Global Urea Market Faces Challenges Amidst Dwindling Purchases, April 2024
- 16-Apr-2024 5:13 PM
- Journalist: Rene Swann
During the inaugural week of April 2024, concluding on April 5th, the global Urea market demonstrated a downturn. This decline primarily stems from the diminished costs of essential raw materials, notably Ammonia. The decrease in Ammonia prices has markedly reduced production expenses, consequently exerting downward pressure on market prices. Moreover, a decrease in demand from prominent downstream fertilizer markets, coupled with diminished planting activities, has further contributed to the overarching decline in prices.
The North American Urea market saw a 3.6% decline in the first week of April 2024. Insights from market participants attribute this to decreased netbacks on contractual shipments to North African and Asian markets in recent weeks, putting pressure on Urea prices. Additionally, supply chain disruptions occurred due to the collapse of the Baltimore bridge, impacting Urea availability in the US market. Despite these challenges, broader economic indicators in the US showed positive trends. Manufacturing production expanded significantly in March, reaching a two-year high, indicating overall economic growth. However, there were nuances, with job creation rates accelerating while new order growth softened. This complex landscape suggests a cautious optimism among market participants as they navigate a dynamic environment influenced by sector-specific and broader economic factors.

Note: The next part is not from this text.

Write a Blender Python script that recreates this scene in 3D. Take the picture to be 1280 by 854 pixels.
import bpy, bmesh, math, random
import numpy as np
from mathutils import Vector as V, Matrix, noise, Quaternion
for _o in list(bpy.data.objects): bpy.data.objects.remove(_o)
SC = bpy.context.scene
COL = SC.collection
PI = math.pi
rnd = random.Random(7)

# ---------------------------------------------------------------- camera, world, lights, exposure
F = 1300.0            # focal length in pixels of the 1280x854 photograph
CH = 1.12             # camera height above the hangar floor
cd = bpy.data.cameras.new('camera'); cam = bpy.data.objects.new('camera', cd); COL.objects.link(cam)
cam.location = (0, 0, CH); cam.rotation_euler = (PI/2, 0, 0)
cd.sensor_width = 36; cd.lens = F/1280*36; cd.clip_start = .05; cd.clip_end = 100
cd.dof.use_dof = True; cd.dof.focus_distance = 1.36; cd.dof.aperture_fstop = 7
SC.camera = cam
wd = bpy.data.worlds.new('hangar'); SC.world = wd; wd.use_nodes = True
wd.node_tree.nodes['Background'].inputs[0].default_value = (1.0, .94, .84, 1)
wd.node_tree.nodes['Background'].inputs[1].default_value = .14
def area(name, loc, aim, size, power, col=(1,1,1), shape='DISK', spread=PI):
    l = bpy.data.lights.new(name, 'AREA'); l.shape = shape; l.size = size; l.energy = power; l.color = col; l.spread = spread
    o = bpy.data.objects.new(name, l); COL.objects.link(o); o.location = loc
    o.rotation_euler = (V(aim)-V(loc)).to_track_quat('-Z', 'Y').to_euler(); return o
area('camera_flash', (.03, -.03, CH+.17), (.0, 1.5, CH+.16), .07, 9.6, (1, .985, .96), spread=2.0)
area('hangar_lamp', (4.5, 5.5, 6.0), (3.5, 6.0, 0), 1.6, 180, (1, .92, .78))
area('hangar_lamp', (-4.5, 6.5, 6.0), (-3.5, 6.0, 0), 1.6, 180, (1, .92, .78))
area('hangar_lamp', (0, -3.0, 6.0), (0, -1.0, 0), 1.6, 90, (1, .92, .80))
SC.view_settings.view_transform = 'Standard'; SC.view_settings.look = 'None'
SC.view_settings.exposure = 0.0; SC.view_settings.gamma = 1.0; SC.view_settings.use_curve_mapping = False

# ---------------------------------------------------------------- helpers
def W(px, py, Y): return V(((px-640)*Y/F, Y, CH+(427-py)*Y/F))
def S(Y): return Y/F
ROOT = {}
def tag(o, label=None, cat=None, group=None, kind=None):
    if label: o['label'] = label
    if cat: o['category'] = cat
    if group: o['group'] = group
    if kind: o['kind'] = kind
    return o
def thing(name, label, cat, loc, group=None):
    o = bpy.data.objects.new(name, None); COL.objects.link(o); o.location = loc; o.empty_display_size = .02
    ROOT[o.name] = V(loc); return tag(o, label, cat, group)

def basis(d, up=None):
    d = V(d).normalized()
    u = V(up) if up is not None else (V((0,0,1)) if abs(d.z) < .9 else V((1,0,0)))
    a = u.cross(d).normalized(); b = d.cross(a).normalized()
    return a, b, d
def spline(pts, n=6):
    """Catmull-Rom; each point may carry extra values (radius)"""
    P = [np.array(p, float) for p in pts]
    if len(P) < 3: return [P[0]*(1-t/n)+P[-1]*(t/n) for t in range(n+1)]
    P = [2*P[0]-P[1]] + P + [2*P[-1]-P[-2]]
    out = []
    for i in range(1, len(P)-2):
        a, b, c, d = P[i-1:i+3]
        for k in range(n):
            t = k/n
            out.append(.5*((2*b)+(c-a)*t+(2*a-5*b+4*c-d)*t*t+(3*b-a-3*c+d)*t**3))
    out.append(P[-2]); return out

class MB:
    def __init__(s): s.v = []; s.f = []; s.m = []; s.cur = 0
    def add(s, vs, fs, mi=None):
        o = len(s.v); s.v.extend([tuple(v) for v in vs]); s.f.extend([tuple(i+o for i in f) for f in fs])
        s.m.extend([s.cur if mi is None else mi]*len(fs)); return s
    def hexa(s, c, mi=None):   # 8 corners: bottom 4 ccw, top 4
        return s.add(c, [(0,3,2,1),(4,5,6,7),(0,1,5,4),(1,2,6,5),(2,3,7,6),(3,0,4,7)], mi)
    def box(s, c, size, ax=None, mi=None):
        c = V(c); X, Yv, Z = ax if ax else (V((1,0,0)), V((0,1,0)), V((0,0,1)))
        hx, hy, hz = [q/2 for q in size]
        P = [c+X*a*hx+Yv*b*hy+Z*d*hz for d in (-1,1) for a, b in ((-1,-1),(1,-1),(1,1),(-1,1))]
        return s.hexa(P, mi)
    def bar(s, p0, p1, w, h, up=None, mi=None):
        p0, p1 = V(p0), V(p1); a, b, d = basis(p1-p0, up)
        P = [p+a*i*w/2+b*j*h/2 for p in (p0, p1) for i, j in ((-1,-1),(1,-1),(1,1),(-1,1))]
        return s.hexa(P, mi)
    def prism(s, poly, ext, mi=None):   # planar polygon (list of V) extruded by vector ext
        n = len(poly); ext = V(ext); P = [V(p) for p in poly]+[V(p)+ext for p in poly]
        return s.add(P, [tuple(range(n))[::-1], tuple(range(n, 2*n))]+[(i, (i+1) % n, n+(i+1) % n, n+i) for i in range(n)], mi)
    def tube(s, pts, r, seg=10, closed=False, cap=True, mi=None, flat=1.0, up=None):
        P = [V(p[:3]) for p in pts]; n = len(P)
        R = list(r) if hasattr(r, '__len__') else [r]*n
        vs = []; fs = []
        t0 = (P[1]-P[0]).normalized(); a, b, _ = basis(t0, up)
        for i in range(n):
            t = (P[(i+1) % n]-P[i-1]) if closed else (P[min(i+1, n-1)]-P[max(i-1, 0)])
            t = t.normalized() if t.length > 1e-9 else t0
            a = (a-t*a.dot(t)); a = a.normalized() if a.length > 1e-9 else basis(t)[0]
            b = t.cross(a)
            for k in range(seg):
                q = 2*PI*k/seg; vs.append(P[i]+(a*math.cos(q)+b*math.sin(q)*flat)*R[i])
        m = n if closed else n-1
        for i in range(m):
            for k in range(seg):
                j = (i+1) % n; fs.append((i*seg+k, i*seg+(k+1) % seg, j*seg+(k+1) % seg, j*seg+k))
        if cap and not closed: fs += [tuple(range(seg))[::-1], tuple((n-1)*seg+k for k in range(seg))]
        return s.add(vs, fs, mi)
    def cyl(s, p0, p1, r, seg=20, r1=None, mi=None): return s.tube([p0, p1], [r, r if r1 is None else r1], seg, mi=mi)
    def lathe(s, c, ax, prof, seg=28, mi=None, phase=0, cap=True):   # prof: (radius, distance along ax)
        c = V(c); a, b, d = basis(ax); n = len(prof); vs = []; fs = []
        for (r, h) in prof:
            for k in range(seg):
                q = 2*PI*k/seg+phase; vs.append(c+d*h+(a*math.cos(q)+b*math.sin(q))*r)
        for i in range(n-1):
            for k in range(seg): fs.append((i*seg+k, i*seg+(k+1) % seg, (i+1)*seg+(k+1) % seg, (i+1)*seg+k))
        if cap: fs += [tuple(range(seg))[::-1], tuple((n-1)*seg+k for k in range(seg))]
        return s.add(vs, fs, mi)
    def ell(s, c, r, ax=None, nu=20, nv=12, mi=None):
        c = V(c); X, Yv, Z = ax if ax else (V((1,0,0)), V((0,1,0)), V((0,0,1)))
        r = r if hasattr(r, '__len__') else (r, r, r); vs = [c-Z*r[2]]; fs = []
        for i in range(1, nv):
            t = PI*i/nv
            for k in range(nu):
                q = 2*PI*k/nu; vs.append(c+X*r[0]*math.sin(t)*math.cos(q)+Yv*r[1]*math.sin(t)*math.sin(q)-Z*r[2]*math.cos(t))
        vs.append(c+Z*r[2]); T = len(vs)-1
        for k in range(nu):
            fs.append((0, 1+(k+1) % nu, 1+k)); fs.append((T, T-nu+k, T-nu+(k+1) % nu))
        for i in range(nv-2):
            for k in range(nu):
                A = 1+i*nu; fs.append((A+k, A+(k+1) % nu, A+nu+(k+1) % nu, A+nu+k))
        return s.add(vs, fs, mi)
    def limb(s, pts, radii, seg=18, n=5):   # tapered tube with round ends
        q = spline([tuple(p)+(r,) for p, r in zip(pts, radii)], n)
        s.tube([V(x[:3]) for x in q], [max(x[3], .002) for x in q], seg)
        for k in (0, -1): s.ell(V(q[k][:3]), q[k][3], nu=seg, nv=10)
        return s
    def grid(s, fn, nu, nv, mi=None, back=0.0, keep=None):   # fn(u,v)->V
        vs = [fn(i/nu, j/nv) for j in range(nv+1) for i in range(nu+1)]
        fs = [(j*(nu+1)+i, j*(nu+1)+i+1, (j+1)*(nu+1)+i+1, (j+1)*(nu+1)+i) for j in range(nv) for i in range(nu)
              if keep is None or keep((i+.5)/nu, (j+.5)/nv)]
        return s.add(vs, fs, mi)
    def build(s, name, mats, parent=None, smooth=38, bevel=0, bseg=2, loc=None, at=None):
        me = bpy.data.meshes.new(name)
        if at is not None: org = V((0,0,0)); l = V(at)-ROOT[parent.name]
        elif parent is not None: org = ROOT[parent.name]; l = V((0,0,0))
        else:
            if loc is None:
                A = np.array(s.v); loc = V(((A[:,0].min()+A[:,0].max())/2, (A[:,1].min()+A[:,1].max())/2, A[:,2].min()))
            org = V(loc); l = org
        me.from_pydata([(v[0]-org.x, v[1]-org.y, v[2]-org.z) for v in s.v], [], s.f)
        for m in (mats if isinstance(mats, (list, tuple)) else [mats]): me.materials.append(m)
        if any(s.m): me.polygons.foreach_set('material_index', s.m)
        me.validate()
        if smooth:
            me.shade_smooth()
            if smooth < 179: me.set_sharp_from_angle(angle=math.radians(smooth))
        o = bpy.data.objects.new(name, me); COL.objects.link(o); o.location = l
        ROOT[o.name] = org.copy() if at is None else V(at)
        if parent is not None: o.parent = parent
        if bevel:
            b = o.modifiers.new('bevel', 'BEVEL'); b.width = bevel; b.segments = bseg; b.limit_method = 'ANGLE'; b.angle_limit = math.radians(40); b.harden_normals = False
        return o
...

Similarly in the European market, Urea prices stood on a bearish note amidst poor demand due to inadequate weather conditions within the country. Various surveys conducted indicate drying up of demand, albeit with some exceptions noted in specific pockets, particularly in the northern part of the region. A significant contributing factor to this shift in demand patterns was the prolonged and pronounced impact of high rainfall experienced in the northern regions of Europe over the past few weeks. This extended period of precipitation effectively extended the ongoing season, resulting in delays in the application of fertilizers, including Urea.
In like manner, The Chinese Urea market experienced a downward trajectory during the current week, diverging from the trend observed in the preceding week. The prices declined by 3.7% driven by a narrowed gap between demand and supply, facilitated by a surplus availability of material within the Chinese market. This surplus was accentuated by the resumption of operations at major Urea plants, coupled with diminished demand for Urea and its essential downstream derivatives, including Urea Ammonium Nitrate. Insights obtained from multiple market participants reveal that Urea production within the country has been operating at exceptionally high levels, with reported output ranging between 150,000 to 200,000 tons per day. This production rate stands as the highest recorded in the past five years. Simultaneously, demand for Urea from the prominent downstream fertilizer industry began to recover in anticipation of the forthcoming Barley and Oats planting season within the country. However, this revival was lower than expected due to inadequate weather conditions and rainstorms, thereby mitigating any significant impact on Urea prices.